5.Don't EVER make your account private: One of the biggest mistakes I see for new lawyers is locking or making your account private. Stupid. Got it? Dumb. Just really stupid, and it makes you look uninformed to the ways of Twitter. Twitter's purpose is to start conversations, pass along information (among other things).  In other words, you miss out on what makes the site valuable

6. Don't use a validation service for potential followers.  Placing barriers in the way of communication is essentially the same thing as locking your Tweets. What is the point of joining a network if you don’t want to communicate? Take the time to filter out followers on your own. If @GuyKawasaki and @MariaShriver don't use a validation service, why should you? Could you imagine going to a lawyer social and demanding to see a business card before you shook a person's hand?
7. Do realize that whatever you want your Twitter account to be, your goal(s) will change after about 3-4 months: I know what some lawyers are thinking even now as 2012 nears - "I'll go on Twitter and get lots of cases!" or ... "Twitter will make my blog hum with visitors!" Sure. Well, not really. 

I started off thinking that way, changed my mind about six months in, and now appreciate Twitter for what it is - essentially a news service ticker with some funny comments, wry insight, and spam mixed in. It's a bit like news talk radio - you get information, it might make you mad, or you can ignore it at your leisure.     

For me Twitter does help update others with blog posts. If that is all it does, you are ahead of the game, business wise. 

8.  Do know that it's okay to be human on Twitter: While I may not be crazy about reading a tweet  about what you are making for dinner, or worse - clicking on a pic of it - you don't have to be a 140 character version of a billboard. 

To me, I like to see  that @btannebaum is not only a lawyer, but a "Type II Diabetic." Or that Gwynne Monahan (@econwriter5) not only writes cogent posts, but is also unafraid to complain about having to run errands for family - a twitter post she had during the holidays. I know that @lizstrauss not only links to useful news/tips, but that her pix of the lakefront in her hometown are worth a look nearly every day.   

I am a voracious consumer of legal news, but I also connect on Twitter with runners, with beach people, with folks who like music, and with smartasses (you know who you are). I post about my trail runs and SEC football. It's ok if you post about your 3rd grader'sschool honor. It gives me some measure of comfort that Twitter is not a bot site. 

9.Don't spam with me with repeated crap about your firm: By this I mean - be careful about how often you post on Twitter, in a row, rapid fire style.  I've stopped following someone who will post 15-40 times in a row within 5 minutes. This is not what Twitter is best at - spamming those who follow you. 

Use your judgment, post when reasonable, and back off if you start hammering away. 

10. Don't tweet something to another person on the site, then get in a huff when someone (like me) comments.   Just before you hit the "tweet" button remember that others may see it, especially if you use a hashtag like #Obama.  

In one instance, I found someone ripping in to a judge, and there was a # hashtag in the tweet.
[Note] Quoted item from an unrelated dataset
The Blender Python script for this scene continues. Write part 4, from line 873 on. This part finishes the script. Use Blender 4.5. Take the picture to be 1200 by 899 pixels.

When I replied to the author's diatribe, I received back a curt "butt out, that wasn't for you to read." Well, I did, and I replied.  

Remember that whatever you post is the equivalent of it being said in a crowded grocery store line for all to hear. So, toughen up when you get blindsided out of nowhere. If someone does not like what you wrote, it comes with the territory. Respond, ignore, or even block.